(Recorded data)
· · ·

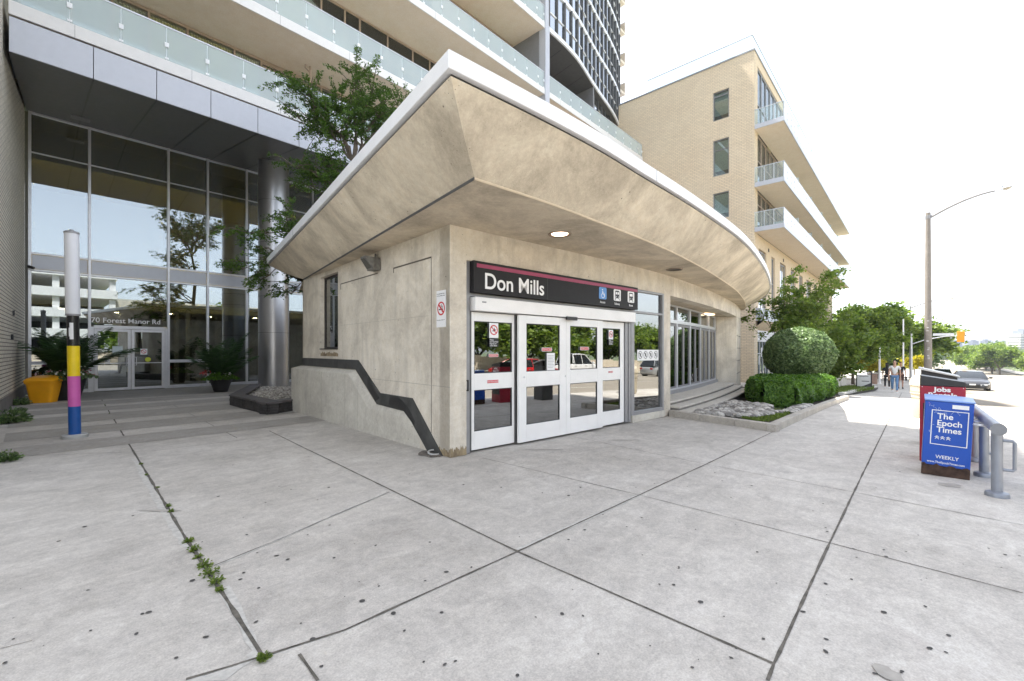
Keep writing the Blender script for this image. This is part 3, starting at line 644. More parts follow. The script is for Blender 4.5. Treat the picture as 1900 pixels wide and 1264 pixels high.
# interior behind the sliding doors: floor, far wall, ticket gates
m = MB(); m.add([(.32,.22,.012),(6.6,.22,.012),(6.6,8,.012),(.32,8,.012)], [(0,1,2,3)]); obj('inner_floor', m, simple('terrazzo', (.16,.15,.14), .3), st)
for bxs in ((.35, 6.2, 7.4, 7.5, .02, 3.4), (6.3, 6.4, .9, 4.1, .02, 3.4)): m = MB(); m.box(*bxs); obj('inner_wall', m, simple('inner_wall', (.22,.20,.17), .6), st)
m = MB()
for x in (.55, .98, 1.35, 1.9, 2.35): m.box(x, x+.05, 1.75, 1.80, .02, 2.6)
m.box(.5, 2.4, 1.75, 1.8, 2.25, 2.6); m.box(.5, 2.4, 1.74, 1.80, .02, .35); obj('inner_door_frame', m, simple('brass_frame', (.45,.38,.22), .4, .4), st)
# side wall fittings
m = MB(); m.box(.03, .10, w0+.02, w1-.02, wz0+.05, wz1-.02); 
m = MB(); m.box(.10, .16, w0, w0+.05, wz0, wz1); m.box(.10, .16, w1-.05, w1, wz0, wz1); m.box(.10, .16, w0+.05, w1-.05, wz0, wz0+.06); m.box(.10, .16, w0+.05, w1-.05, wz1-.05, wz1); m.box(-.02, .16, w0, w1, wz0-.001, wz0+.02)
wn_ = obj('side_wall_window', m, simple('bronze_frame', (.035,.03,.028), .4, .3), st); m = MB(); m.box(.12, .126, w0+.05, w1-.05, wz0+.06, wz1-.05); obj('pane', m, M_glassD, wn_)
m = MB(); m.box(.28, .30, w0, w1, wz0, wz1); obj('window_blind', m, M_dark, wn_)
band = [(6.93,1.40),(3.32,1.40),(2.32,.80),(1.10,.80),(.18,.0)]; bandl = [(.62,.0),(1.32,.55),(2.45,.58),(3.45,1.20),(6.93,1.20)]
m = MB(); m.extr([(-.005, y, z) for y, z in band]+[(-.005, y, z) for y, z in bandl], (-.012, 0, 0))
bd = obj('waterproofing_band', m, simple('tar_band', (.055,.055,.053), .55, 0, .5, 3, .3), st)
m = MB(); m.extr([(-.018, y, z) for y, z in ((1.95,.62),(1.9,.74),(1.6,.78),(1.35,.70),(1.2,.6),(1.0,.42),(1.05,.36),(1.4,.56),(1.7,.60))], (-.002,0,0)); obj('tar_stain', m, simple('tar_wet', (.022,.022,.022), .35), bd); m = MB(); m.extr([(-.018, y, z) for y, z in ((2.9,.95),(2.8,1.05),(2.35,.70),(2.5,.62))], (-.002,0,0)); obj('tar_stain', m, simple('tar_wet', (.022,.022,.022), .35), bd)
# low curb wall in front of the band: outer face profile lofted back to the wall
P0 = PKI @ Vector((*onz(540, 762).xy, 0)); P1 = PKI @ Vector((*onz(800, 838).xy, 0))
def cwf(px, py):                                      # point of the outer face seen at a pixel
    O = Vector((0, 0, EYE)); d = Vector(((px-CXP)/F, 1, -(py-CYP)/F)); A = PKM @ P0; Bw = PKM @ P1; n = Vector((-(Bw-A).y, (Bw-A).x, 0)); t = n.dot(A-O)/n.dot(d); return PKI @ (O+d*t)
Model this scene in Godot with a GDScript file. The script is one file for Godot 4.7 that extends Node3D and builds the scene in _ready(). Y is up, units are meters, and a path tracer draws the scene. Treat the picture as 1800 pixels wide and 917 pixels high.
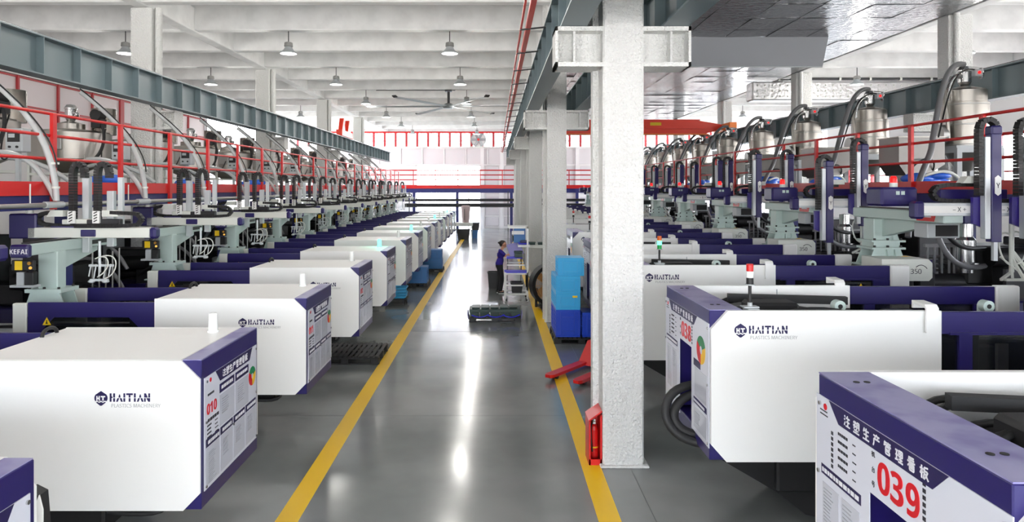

· · ·

Return only the lines running from the start of the entries above to the line that contains "(.16,.15,.14), .3), st)", inclusive, and omit every picture.

CORRECT RESPONSE »
Keep writing the Blender script for this image. This is part 3, starting at line 644. More parts follow. The script is for Blender 4.5. Treat the picture as 1900 pixels wide and 1264 pixels high.
# interior behind the sliding doors: floor, far wall, ticket gates
m = MB(); m.add([(.32,.22,.012),(6.6,.22,.012),(6.6,8,.012),(.32,8,.012)], [(0,1,2,3)]); obj('inner_floor', m, simple('terrazzo', (.16,.15,.14), .3), st)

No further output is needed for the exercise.